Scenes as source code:
════

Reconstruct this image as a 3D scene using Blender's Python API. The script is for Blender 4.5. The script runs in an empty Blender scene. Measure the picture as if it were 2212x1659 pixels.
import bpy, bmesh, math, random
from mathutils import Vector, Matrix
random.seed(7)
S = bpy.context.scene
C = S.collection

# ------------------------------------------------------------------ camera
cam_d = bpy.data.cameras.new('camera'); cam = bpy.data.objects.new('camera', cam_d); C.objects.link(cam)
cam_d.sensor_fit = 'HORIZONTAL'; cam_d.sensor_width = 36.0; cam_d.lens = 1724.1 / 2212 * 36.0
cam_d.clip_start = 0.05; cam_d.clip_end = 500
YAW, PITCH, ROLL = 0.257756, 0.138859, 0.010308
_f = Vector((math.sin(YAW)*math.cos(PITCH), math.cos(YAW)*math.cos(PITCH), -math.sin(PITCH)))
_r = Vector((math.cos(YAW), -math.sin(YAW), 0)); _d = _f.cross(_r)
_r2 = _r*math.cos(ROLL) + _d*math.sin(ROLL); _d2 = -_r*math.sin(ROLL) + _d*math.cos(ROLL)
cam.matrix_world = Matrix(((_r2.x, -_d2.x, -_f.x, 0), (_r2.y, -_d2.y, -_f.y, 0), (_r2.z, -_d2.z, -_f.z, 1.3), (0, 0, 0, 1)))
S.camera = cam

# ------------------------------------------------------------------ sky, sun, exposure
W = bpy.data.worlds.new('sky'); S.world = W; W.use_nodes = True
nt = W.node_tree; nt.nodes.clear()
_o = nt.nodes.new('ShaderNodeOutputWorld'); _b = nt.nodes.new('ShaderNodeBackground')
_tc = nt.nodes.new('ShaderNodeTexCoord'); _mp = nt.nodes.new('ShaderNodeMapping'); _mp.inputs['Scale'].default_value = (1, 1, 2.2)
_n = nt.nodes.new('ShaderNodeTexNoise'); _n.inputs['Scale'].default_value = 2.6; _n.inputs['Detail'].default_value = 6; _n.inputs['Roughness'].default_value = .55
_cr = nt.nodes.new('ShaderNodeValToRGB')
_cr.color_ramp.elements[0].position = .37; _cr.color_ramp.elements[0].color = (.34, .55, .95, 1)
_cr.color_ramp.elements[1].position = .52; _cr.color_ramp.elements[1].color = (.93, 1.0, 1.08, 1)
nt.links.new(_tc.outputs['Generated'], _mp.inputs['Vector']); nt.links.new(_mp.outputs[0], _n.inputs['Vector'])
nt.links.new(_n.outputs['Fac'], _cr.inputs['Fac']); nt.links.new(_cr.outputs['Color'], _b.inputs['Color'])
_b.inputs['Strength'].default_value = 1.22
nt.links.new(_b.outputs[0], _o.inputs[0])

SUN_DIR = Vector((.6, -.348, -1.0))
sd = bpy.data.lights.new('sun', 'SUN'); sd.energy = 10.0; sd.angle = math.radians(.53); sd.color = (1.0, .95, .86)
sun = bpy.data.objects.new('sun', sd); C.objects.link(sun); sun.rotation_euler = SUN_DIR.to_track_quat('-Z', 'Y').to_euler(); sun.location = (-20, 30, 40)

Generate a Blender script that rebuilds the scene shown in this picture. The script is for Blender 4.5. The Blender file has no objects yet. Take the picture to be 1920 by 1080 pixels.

════

Print the material above verbatim, first line through the line containing "C = S.collection", both included.

Reconstruct this image as a 3D scene using Blender's Python API. The script is for Blender 4.5. The script runs in an empty Blender scene. Measure the picture as if it were 2212x1659 pixels.
import bpy, bmesh, math, random
from mathutils import Vector, Matrix
random.seed(7)
S = bpy.context.scene
C = S.collection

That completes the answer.